Flawed superheroes or just foul-mouthed teens? Kick-Ass 2 Review | Lifestyle | KenyaBuzz

Flawed superheroes or just foul-mouthed teens? Kick-Ass 2 Review

04 Oct 2013 | By Tim Mworia

Kick-Ass 2 left me with mixed feelings. The action sequences are superb but the dark humor is so borderline it leaves you wondering whether your funny bone is twisted. This is the type of movie where you chuckle at something and realize you’ve left other people at the cinema thinking, “What level of sicko are you?”

Enthusiasts will be happy that director Jeff Wadlow faithfully sticks to the Hit-Girl and Kick-Ass 2 comic books to near perfection. Personally, I was surprised that they found a way to turn the movie a notch darker than the first one.

Mindy Macready and David Lizewski get tired of normal life and return to moonlighting as Hit-Girl and Kick Ass respectively. Meanwhile, The Red Mist who’s on a mission to avenge his father’s death at the hands of Kick Ass transforms himself into pure evil and makes a comeback as The Mother Fucker. His character is a ridiculous mixture of an underlying oedipal complex and privileged brat-ness. The Mother Fucker uses his newly acquired wealth to buy every badass in town into his team of super-villains.

As with any movie in the superhero genre, this one pretty much has a straightforward storyline. Suspense and plot twists are not to be expected. It’s good against evil and however many tedious run-arounds the writers attempt to create, you always know the ending.

Also, despite having a powerful female as one of the leads, Kick-Ass 2 flirts with misogyny in a “nausea and bowel-movement” scene that you’ll either find funny or obscene depending on your temperament. I also have reservations on how this movie handles touchy moral subjects such as rape and teenage sex and the blasé way in which teenagers hack people to death without a grain of emotion.
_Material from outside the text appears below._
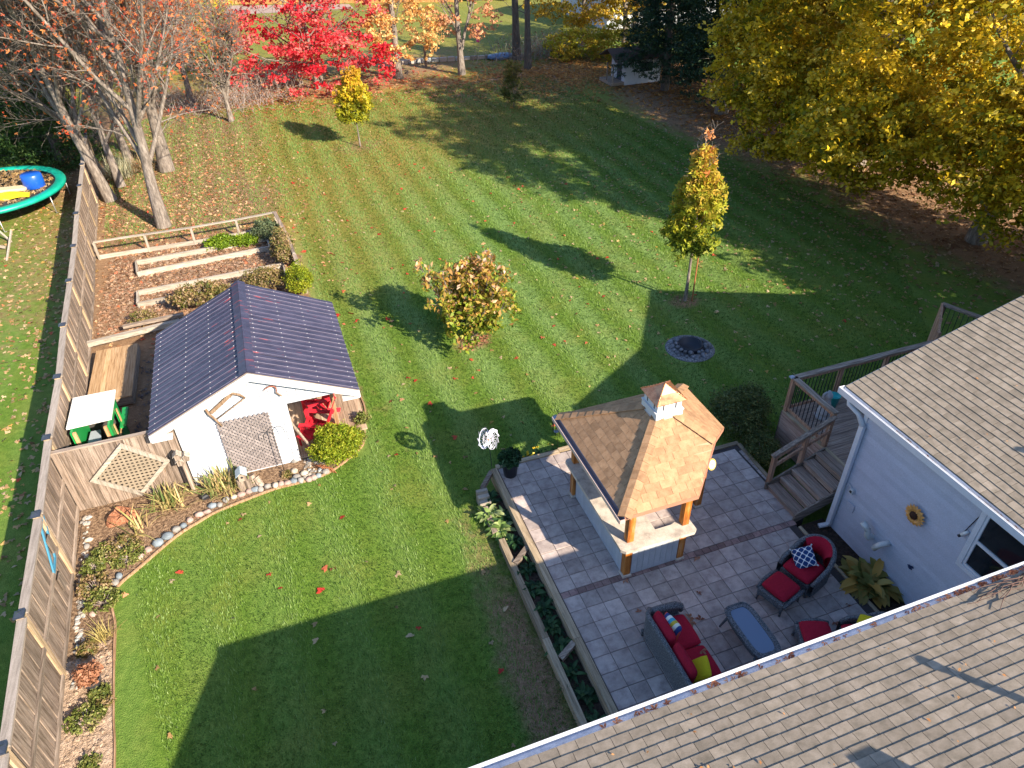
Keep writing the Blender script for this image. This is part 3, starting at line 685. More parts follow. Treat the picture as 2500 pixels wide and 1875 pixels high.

This is one movie that I would really love to get a female’s take – maybe I’m just being too self-righteous.

But away from the story, I do not underestimate the amount of work that went into making this movie. The fight scenes are superbly choreographed and they pull out some impossible shots in a standout fast-paced highway scene.

Another high for the film is Chloë Grace Moretz as Hit-Girl. She makes a huge impression to salvage the extremely poor acting of his co-stars who include Jim Carrey and Donald Faison (let’s not even delve into how incongruous their appearances look in this film).